Adjusting logging intervals
We set different logging intervals for different types of data. For example, some critical data points were logged every second, while others, like water level changes, were logged less frequently. This reduced unnecessary data logging and optimized storage usage.
Implementing continuous aggregates
We defined continuous aggregate policies for different datasets. For instance, the client needed hourly averages of certain data points. By setting up these aggregates, we ensured that the data was pre-processed and ready for analysis, reducing the need for on-the-fly calculations.
Challenges and Lessons Learned
Transitioning to TimescaleDB wasn’t without its challenges. Here are some key takeaways:
- Initial data overload: Early on, the client wanted to log all data at very high frequencies. This quickly filled up the database, highlighting the importance of being selective and intentional about what data to log and how often.
- Maintenance overhead: While splitting data into multiple databases improved performance, it also increased maintenance complexity. Managing several databases requires diligent oversight and regular maintenance.
- Scalability concerns: The continuous aggregate and compression features were pivotal in choosing TimescaleDB. However, scalability remains a critical consideration. It’s essential to continuously monitor performance and adjust configurations as needed.

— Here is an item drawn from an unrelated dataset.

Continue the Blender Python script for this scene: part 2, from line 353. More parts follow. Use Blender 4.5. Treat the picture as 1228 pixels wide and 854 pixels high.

- Balancing act: Finding the right balance between too much and too little data logging is crucial. Over-logging can bog down the system, while under-logging might miss critical data points. It’s a learning process to find the sweet spot.
Conclusion
This solution is still in the testing phase. While there are still lessons to be learned and adjustments to be made, the client is now one step closer to handling their data needs more efficiently, ensuring they can continue to provide reliable services in the water and wastewater sector.